If I were a SIPA student, I would likely be drawn to the Technology, Media, and Communications (TMaC) specialization courses due to my background in communications and social media. Particularly, I would be excited to sit in on INAF U6129 – Storytelling and the Art of Creating Social Impact Campaigns. I think we can overlook how powerful stories and storytelling are in our society, especially as our ways of communication become more efficient and more global. Something that we always hear from our SIPA students is: the hardest part of any program is usually choosing what courses you’ll take during your time with us, since there are so many interesting topics and classes available!

Favorite spot to eat near SIPA?
My favorite lunch spot near SIPA has to be Milano Deli on Broadway between 112th and 113th street. The sandwiches there are out of this world delicious, and the menu is so big that you could probably eat there for an entire year without repeating your lunch. My advice to new Milano-goers would be to look at the menu before you walk in – otherwise you might be there for an hour trying to decide!

Best recommendation for SIPA applicants?
One of the largest challenges that all prospective students face is something called “imposter syndrome.” This is a real feeling of self-doubt that overcomes applicants as they begin to go through the process of researching schools, understanding application requirements and looking at student demographics. The one thing that I would recommend would be to take a deep breath and remember that you have zero chance of being accepted to SIPA, or to any school, if you don’t apply! So put pen to paper, do your research, make a plan and definitely give yourself a little boost of confidence, because SIPA students come in a wide variety!
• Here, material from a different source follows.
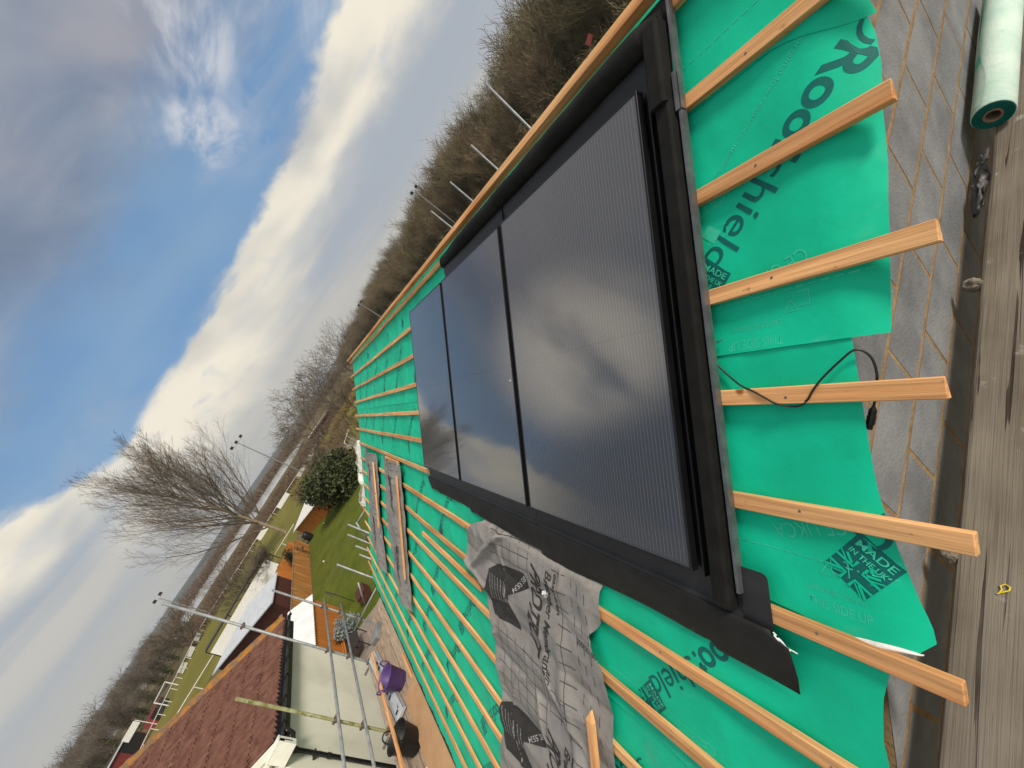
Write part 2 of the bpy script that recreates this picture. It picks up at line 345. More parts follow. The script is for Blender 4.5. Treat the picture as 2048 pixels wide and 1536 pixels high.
# ------------------------------------------------------------------ lettering as flat meshes
def text_shape(body, height=1.0, bold=0.0, shear=0.0, space=1.0):
    cu = bpy.data.curves.new('lettering', 'FONT'); cu.body = body; cu.size = 1; cu.offset = bold; cu.shear = shear
    cu.space_character = space; cu.resolution_u = 7; cu.fill_mode = 'FRONT'
    ob = bpy.data.objects.new('lettering', cu); COL.objects.link(ob)
    dg = bpy.context.evaluated_depsgraph_get(); me = bpy.data.meshes.new_from_object(ob.evaluated_get(dg))
    vs = [v.co.copy() for v in me.vertices]; fs = [tuple(p.vertices) for p in me.polygons]
    bpy.data.objects.remove(ob); bpy.data.curves.remove(cu); bpy.data.meshes.remove(me)
    if not vs: return [], [], 0
    x0 = min(v.x for v in vs); x1 = max(v.x for v in vs)
    k = height / .70
    return [((v.x - x0) * k, v.y * k) for v in vs], fs, (x1 - x0) * k
_TC = {}
def text_on(mb, body, org, d, height, place, mi, width=None, bold=0.0, shear=0.0, space=1.0, clip=None, fine=0):
    """org=(u,y) start of the baseline, d=(du,dy) reading direction; place(u,y)->point"""
    key = (body, height, bold, shear, space)
    if key not in _TC: _TC[key] = text_shape(*key)
    vs, fs, w = _TC[key]
    if not vs: return
    k = (width / w) if width else 1
    l = math.hypot(*d); dx, dy = d[0] / l, d[1] / l; ax, ay = -dy, dx
    P = [(org[0] + dx * x * k + ax * z, org[1] + dy * x * k + ay * z) for x, z in vs]
    if fine:                              # cut small so that it follows the folds
        bm = bmesh.new(); bv = [bm.verts.new((p[0], p[1], 0)) for p in P]
        for f in fs:
            try: bm.faces.new([bv[q] for q in f])
            except ValueError: pass
        bmesh.ops.triangulate(bm, faces=bm.faces[:])
        for _ in range(5):
            es = [e for e in bm.edges if e.calc_length() > fine]
            if not es: break
            bmesh.ops.subdivide_edges(bm, edges=es, cuts=1); bmesh.ops.triangulate(bm, faces=bm.faces[:])
        bm.verts.index_update(); mb.add([place(v.co.x, v.co.y) for v in bm.verts], [tuple(v.index for v in q.verts) for q in bm.faces], mi); bm.free(); return
    if clip is None or min(clip(*p) for p in P) > 0: mb.add([place(*p) for p in P], fs, mi); return
    for f in fs:                          # cut off at the edge of the sheet
        poly = [P[q] for q in f]; out = []
        for q in range(len(poly)):
            a, b = poly[q - 1], poly[q]; da, db = clip(*a), clip(*b)
            if (da > 0) != (db > 0): t = da / (da - db); out.append((a[0] + (b[0] - a[0]) * t, a[1] + (b[1] - a[1]) * t))
            if db > 0: out.append(b)
        if len(out) > 2: mb.add([place(*p) for p in out], [tuple(range(len(out)))], mi)
def poly_on(mb, pts, place, mi, step=.05):
    """a flat outline laid on a curved surface: triangulated, then cut finer so that it follows it"""
    bm = bmesh.new(); vs = [bm.verts.new((p[0], p[1], 0)) for p in pts]
    f = bm.faces.new(vs); bmesh.ops.triangulate(bm, faces=[f])
    for _ in range(6):
        es = [e for e in bm.edges if e.calc_length() > step]
        if not es: break
        bmesh.ops.subdivide_edges(bm, edges=es, cuts=1); bmesh.ops.triangulate(bm, faces=bm.faces[:])
    bm.verts.index_update()
    mb.add([place(v.co.x, v.co.y) for v in bm.verts], [tuple(v.index for v in q.verts) for q in bm.faces], mi); bm.free()
def line_on(mb, pts, w, place, mi, step=.04):
    L = []
    for a, b in zip(pts[:-1], pts[1:]):
        n = max(1, int(math.hypot(b[0] - a[0], b[1] - a[1]) / step))
        L += [(a[0] + (b[0] - a[0]) * i / n, a[1] + (b[1] - a[1]) * i / n) for i in range(n)]
    L.append(pts[-1]); V = []
    for i, p in enumerate(L):
        a, b = L[max(0, i - 1)], L[min(len(L) - 1, i + 1)]; l = math.hypot(b[0] - a[0], b[1] - a[1]) or 1
        nx, ny = -(b[1] - a[1]) / l * w / 2, (b[0] - a[0]) / l * w / 2
        V += [place(p[0] + nx, p[1] + ny), place(p[0] - nx, p[1] - ny)]
    mb.add(V, [(2 * i, 2 * i + 1, 2 * i + 3, 2 * i + 2) for i in range(len(L) - 1)], mi)

def lerp_table(t, x):
    if x >= t[0][0]: return t[0][1]
    for (a, va), (b, vb) in zip(t[:-1], t[1:]):
        if x >= b: return va + (vb - va) * (a - x) / (a - b)
    return t[-1][1]
def fbm(x, y, z=0.0, o=4): return mnoise.fractal(Vector((x, y, z)), 1.0, 2.0, o)
def sstep(a, b, x):
    t = max(0, min(1, (x - a) / (b - a))); return t * t * (3 - 2 * t)

exec_order = []
# ================================================================== OWN HOUSE
WALLY = -.475
house = thing('blockwork_house', 'grey blockwork house under repair whose green lined roof fills the foreground', 'house', (1.7, 4.5, GZ))
# gable wall: every block laid with its own face, in buff mortar
mb = MB(); mm = MB()
def gable_top(x): return (x if x < 1.68 else 3.36 - x) * math.tan(PITCH) - .145
zc = -6.0 + .012; row = 0
BH, BL = .225, .450
ZOFF = (-.130 - zc) % BH
blocks = MB()
def clip_gable(pts):
    """keep what lies under the two slopes of the gable"""
    for (px, pz, nx, nz) in ((1.68, gable_top(1.68), -SN, CS), (1.68, gable_top(1.68), SN, CS)):
        out = []
        for k in range(len(pts)):
            a, b = pts[k - 1], pts[k]; da = (a[0] - px) * nx + (a[1] - pz) * nz; db = (b[0] - px) * nx + (b[1] - pz) * nz
            if (da < 0) != (db < 0): t = da / (da - db); out.append((a[0] + (b[0] - a[0]) * t, a[1] + (b[1] - a[1]) * t))
            if db <= 0: out.append(b)
        pts = out
        if len(pts) < 3: return []
    return pts
z = zc + ZOFF - BH
while z < 1.1:
    x = -3.0 + (.225 if row % 2 else 0) - .012
    if z > -2.2:
        while x < 6.4:
            a, b = max(-2.70, x + .0095), min(6.3, x + BL - .0095)
            pts = clip_gable([(a, z + .0115), (b, z + .0115), (b, z + BH - .0115), (a, z + BH - .0115)]) if b > a else []
            if pts and max(p[0] for p in pts) - min(p[0] for p in pts) > .04:
                j = random.uniform(-.0006, .0002); nn_ = len(pts)
                blocks.add([(p[0], WALLY + j, p[1]) for p in pts] + [(p[0], WALLY + .06, p[1]) for p in pts],
                    [tuple(range(nn_)), tuple(range(2 * nn_ - 1, nn_ - 1, -1))] + [(q, (q + 1) % nn_, nn_ + (q + 1) % nn_, nn_ + q) for q in range(nn_)])
            x += BL
    z += BH; row += 1
blocks.build('gable_blocks', BLOCK, house, bevel=.0012)
mo = MB()
prof = [(-2.70, GZ), (6.3, GZ), (6.3, gable_top(6.3)), (1.68, gable_top(1.68)), (-2.70, gable_top(-2.70))]
def slab(mb, prof, y0, y1, mi=0):
    n = len(prof); mb.add([(x, y0, z) for x, z in prof] + [(x, y1, z) for x, z in prof],
        [tuple(range(n)), tuple(range(2 * n - 1, n - 1, -1))] + [(i, (i + 1) % n, n + (i + 1) % n, n + i) for i in range(n)], mi)
slab(mo, prof, WALLY + .0006, WALLY + .10)
mo.build('mortar_bed', MORTAR, house)
for a_, b_ in ((-2.70, -2.50), (6.1, 6.3)):
    w = MB(); w.box(a_, b_, -.37, 9.5, GZ, -2.20); w.build('side_wall', BLOCK, house)
w = MB(); slab(w, prof, 9.5, 9.6); w.build('far_gable_wall', BLOCK, house)
w = MB()                                   # far slope and the boarding under the membrane
w.rbox(-3.58, 2.09, -.45, 9.55, -.112, -.098)
e0, e1 = RP(2.09, 0, -.098), RP(2.09, 0, -.112)
w.hexa([(e1.x, -.45, e1.z), (6.5, -.45, -2.35), (6.5, 9.55, -2.35), (e1.x, 9.55, e1.z), (e0.x, -.45, e0.z), (6.5, -.45, -2.33), (6.5, 9.55, -2.33), (e0.x, 9.55, e0.z)])
w.build('roof_deck', INSIDE, house)
for k in range(17):                        # rafter feet at the eave
    y = -.38 + k * .6; w = MB(); w.rbox(-3.56, -3.2, y, y + .047, -.26, -.113); w.build('rafter_foot', BATTENX, house)

# ------------------------------------------------------------------ green underlay, sheet by sheet
NB = -.0835
def sheet_n(u, y):
    sag = -.009 * (.5 + .5 * math.cos(2 * math.pi * (y + .2) / .6)) + .005 * fbm(u * 1.1 + 3, y * 2.4, 1.7, 3)
    rg_ = 1 - abs(fbm(u * 1.3 + y * .9, y * 1.9 - u * .7, 4.4, 2)) * 3.2; sag += .0035 * max(0, rg_) ** 4
    rip = .0028 * math.sin(y * 2 * math.pi / .13 + 2.2 * fbm(u * .8, y * .7, 5)) * sstep(2.6, 4.2, y) + .0045 * fbm(u * .5, y * 5.0, 9.3, 2) * sstep(2.6, 4.2, y)
    droop = 0
    if y < WALLY: droop = -(WALLY - y) ** 2 * 1.8
    return NB + min(0.0035, sag + rip) + droop
FLAG = ((-.009, .081), (.082, -.005), (.014, -.083), (-.086, .006))
def flag_block(mb, cu, cy, pl, detail):
    """square printed badge: MADE IN THE UK over half a union flag, turned a quarter from the big lettering"""
    ex = Vector((-.068, -.078)).normalized(); ey = Vector((.5, -.47)).normalized(); ey = Vector((-ex.y, ex.x))
    W, H = .112, .134
    def q(x, y): p = Vector((cu, cy)) + ex * (x * W) + ey * (y * H); return (p.x, p.y)
    if not detail:
        poly_on(mb, [q(-.5, -.5), q(.5, -.5), q(.5, .5), q(-.5, .5)], pl, 1, .2); return
    poly_on(mb, [q(-.5, -.5), q(.5, -.5), q(.5, .5), q(-.5, .5)], pl, 1, .06)
    p2 = lambda u, y: pl(u, y, .0012)
    def gl(pts, w): line_on(mb, [q(*p) for p in pts], w, p2, 0, .03)
    for sx in (-1, 1):
        gl([(sx * .11, .06), (sx * .11, -.10), (sx * .5, -.10)], .0075)
        gl([(sx * .11, -.5), (sx * .11, -.31), (sx * .5, -.31)], .0075)
        gl([(sx * .17, -.06), (sx * .38, .06)], .0070); gl([(sx * .27, -.09), (sx * .5, .035)], .0040)
        gl([(sx * .22, -.33), (sx * .5, -.485)], .0070); gl([(sx * .14, -.355), (sx * .40, -.5)], .0040)
    gl([(-.11, .06), (-.03, .06)], .0001)
    o = q(-.40, .30); text_on(mb, 'MADE', o, ex, .15 * H, p2, 2, W * .82, .012)
    o = q(-.40, .11); text_on(mb, 'IN THE UK', o, ex, .115 * H, p2, 2, W * .82, .012)
RD = Vector((-.68, .733))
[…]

Favorite random fact about SIPA?
My favorite random fact is actually about Columbia University, and more specifically about the statue that sits on our main campus in Morningside Heights. Lovingly called “Alma Mater”, she was sculpted by Daniel Chester French and unveiled on the steps of Low Library in 1903. There is something really small sculpted inside the folds of her robe, and there is much speculation about what this object represents, as well as so much lore surrounding what might happen if you’re the first to spot it. You’ll have to come visit campus to find out what’s hidden there!